Desmond Bates est le narrateur du récit. Linguiste retraité, il est marié à une femme plus jeune que lui, Fred, qui est encore active et réussit même très bien dans son commerce de décoration. Ce qui implique qu’elle mène une vie sociale très intense, carrément mondaine et qu’elle demande à son époux de s’y montrer à la hauteur de sa réputation d’universitaire, brillant, amusant, intéressant…
Seulement, dès le premier chapitre, écrit avec la verve et l’humour d’autodérision qui caractérisent David Lodge, nous sommes au fait des vicissitudes que subit notre homme : le voici aux prises avec une charmante interlocutrice, apparemment fort bavarde, alors qu’il ne comprend pas le moindre mot du long monologue qu’elle lui adresse. Ce soir, sa prothèse auditive ne lui est d’aucun secours, faute de piles ou effet larsen dû au retour des ondes, il se retrouve obligé d’opiner sans savoir à quoi il s’engage, sans trouver de prétexte adéquat pour fausser compagnie à sa volubile interlocutrice. La narration est savoureuse et engage les bienheureux lecteurs à savourer les malentendus inhérents à ce genre de situation. Vous vous souvenez de Tournesol, le savant fou gaffeur des Tintin ? À ce stade, on croit entrer dans une comédie, ironique et taquine à l’égard du petit monde des intellectuels, comme David Lodge nous y a habitués, depuis « Un tout petit monde » ou « jeu de société », les premiers romans qui l’ont fait connaître en France dans les années 80.
Mais cette fois, le propos de David Lodge ne restera pas sur cette frange brillante d’autodérision, à l’instar de l’excellent « Thérapie» ou de « pensées secrètes ». De fait, à deux reprises, l’auteur souffle à son double romanesque une remarque fondamentale :
« La surdité fait rire alors que la cécité paraît tragique. »
La surdité fait rire, de l’extérieur, pour la teneur ponctuelle de certains quiproquos qu’elle engendre, comme on rit des cocus de vaudeville. Mais le ton du présent roman change subtilement, au fil du journal que tient Desmond, parfois accablé par les bourdes qu’il commet involontairement, souvent culpabilisé des agacements réprimés de son épouse Fred, atterré du dialogue de sourd qu’il endosse pour prendre soin de son père, lui-même atteint du même handicap… Alors quand il comprend que la charmante jeune femme du cocktail l’a piégé pour obtenir son aide dans la rédaction de sa thèse, il confie son trouble à l’ordinateur… Ne nous y trompons pas, si cette partie du récit est intéressante, ce n’est pas seulement à cause de la tentation du marivaudage qui s’y attache. David Lodge ne résiste évidemment pas au clin d’œil obligé sur l’attirance sexuelle que peut ressentir un homme mûr pour une jeunesse aguichante peu timide de surcroît, surtout quand son handicap crée les conditions de l’isolement intérieur…Mais il ne développe là qu’un des aspects de l'insidieuse ruine des rapports humains engendrée par cette difficulté.

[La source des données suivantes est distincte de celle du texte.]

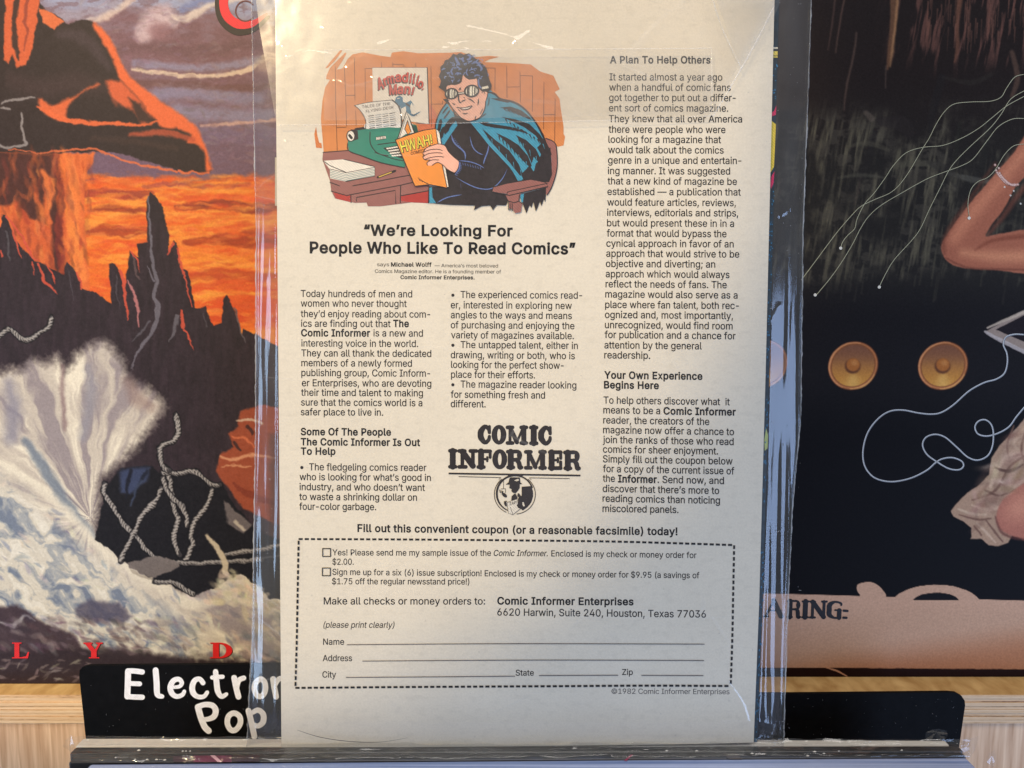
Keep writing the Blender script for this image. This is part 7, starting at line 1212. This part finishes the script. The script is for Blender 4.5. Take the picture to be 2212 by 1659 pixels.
for P, w_ in [([(1290, 145), (1310, 190), (1330, 215)], 20), ([(1325, 140), (1330, 165)], 8), ([(1355, 150), (1350, 175), (1365, 185)], 16), ([(1385, 135), (1410, 140), (1405, 165), (1380, 170)], 18), ([(1235, 190), (1225, 215)], 14), ([(1250, 180), (1262, 205)], 10), ([(1275, 235), (1260, 265), (1275, 295)], 14), ([(1300, 215), (1325, 240), (1345, 245)], 10), ([(1420, 205), (1460, 190), (1500, 235), (1490, 262)], 18), ([(1390, 240), (1380, 275), (1395, 300)], 10), ([(1400, 260), (1430, 245), (1455, 262)], 9), ([(1410, 275), (1430, 268), (1442, 280)], 8),
              ([(1240, 265), (1250, 300), (1280, 310)], 8), ([(1290, 290), (1310, 275), (1325, 290)], 12), ([(1200, 225), (1192, 260)], 6), ([(1210, 250), (1220, 268)], 6), ([(1205, 305), (1215, 325)], 8), ([(1235, 335), (1255, 350)], 10), ([(1262, 325), (1275, 340)], 9), ([(1440, 305), (1465, 292), (1490, 300)], 12), ([(1475, 320), (1480, 370), (1500, 400)], 12), ([(1500, 330), (1525, 335)], 7), ([(1505, 345), (1522, 352)], 6), ([(1530, 240), (1540, 260)], 6), ([(1530, 270), (1545, 285)], 6), ([(1180, 290), (1176, 310)], 5), ([(1450, 160), (1480, 185)], 6), ([(1340, 200), (1360, 215)], 6), ([(1365, 205), (1385, 225)], 5), ([(1555, 370), (1560, 395)], 5), ([(1300, 330), (1320, 320)], 6), ([(1270, 170), (1285, 200)], 7)]:
    st(P, w_, BL, True, True)
HB = (112, 134, 184)
for k in range(52):
    x, y = rr.uniform(1190, 1545), rr.uniform(145, 345)
    if 1330 < x < 1480 and y > 285: continue
    if (x - 1365) ** 2 / 190 ** 2 + (y - 250) ** 2 / 118 ** 2 > 1: continue
    a = rr.uniform(0, 360); pr.stroke(HB, [tuple(p) for p in arc(x, y, 13, 11, a, a + 150, 6)], rr.uniform(4, 8), taper=True)
# goggles
pr.fill((230, 222, 200), [(1500, 386), (1550, 374), (1560, 398), (1504, 408)]); st([(1500, 386), (1550, 374), (1560, 398), (1504, 408), (1500, 386)], 4, K, False)
st([(1308, 440), (1362, 434)], 17, K, False); st([(1310, 439), (1360, 433)], 8, PP, False)
for cx, cy, ra, rb, ia, ib in [(1262, 440, 55, 46, 41, 34), (1422, 419, 62, 51, 47, 37)]:
    pr.fill(K, arc(cx, cy, ra, rb, rot=-8)); pr.fill((236, 230, 208), arc(cx, cy, ia, ib, rot=-8))
    for dx, w_ in ((-.62, 12), (-.38, 4), (.12, 5), (.52, 7), (.74, 4)): hgt = ib * math.sqrt(max(1 - dx * dx, 0)) * .95; st([(cx + dx * ia + 2, cy - hgt), (cx + dx * ia - 1, cy), (cx + dx * ia + 1, cy + hgt)], w_, K)
for P, w_ in [([(1318, 455), (1318, 480), (1325, 505), (1336, 510)], 9), ([(1345, 500), (1370, 490)], 7), ([(1390, 478), (1420, 490), (1445, 512)], (3, 9, 4)), ([(1476, 478), (1474, 510), (1470, 530)], (2, 9, 2)), ([(1305, 548), (1330, 552), (1370, 550), (1420, 535)], 5), ([(1330, 552), (1350, 568), (1400, 560), (1425, 538)], 5), ([(1318, 565), (1332, 580)], 5), ([(1350, 592), (1370, 600), (1392, 592)], (2, 9, 2)), ([(1322, 415), (1328, 395), (1334, 410), (1336, 390)], 4), ([(1265, 510), (1285, 525), (1290, 520)], (2, 8, 2)), ([(1505, 430), (1520, 420), (1525, 440)], 4), ([(1360, 468), (1366, 474)], 5), ([(1510, 560), (1490, 600)], 4), ([(1455, 620), (1448, 640)], 5), ([(1196, 480), (1216, 492), (1240, 492)], (2, 8, 4))]: st(P, w_)
pr.fill(PP, [(1345, 556), (1400, 548), (1415, 542), (1395, 558), (1360, 563)])
# the held comic and hand
pr.fill(PP, [(1140, 722), (1168, 745), (1240, 1178), (1215, 1180)]); st([(1150, 722), (1168, 748), (1242, 1176)], 5, K, False)
pr.fill(OG, [(818, 806), (900, 775), (1040, 730), (1138, 716), (1150, 800), (1180, 960), (1228, 1184), (1090, 1160), (972, 1172), (900, 1000)]); st([(818, 806), (900, 775), (1040, 730), (1138, 716), (1150, 800), (1180, 960), (1228, 1184), (1090, 1160), (972, 1172), (900, 1000), (818, 806)], 6, K, False)
HW = [(895, 900, 52, 88, -14), (956, 884, 66, 88, -13), (1018, 868, 54, 88, -12), (1072, 850, 46, 82, -11), (1106, 832, 14, 70, -8)]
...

« La vie en sourdine » n’est donc plus une comédie drolatique sur la duplicité des relations humaines, conforme au répertoire auquel l’auteur britannique nous avait accoutumés. Il adopte en revanche un ton sincère et émouvant, sans pleurnicherie, mais sans concessions ni masque sur les difficultés réelles que rencontre un « mal-entendant » dans une société hyper réactive. Bien sûr, à sa manière, David Lodge dresse quelques tableaux amusants, mais la tournure des événements souligne plutôt la difficulté d’assumer la distance induite entre le sourd, sa famille et son cercle relationnel.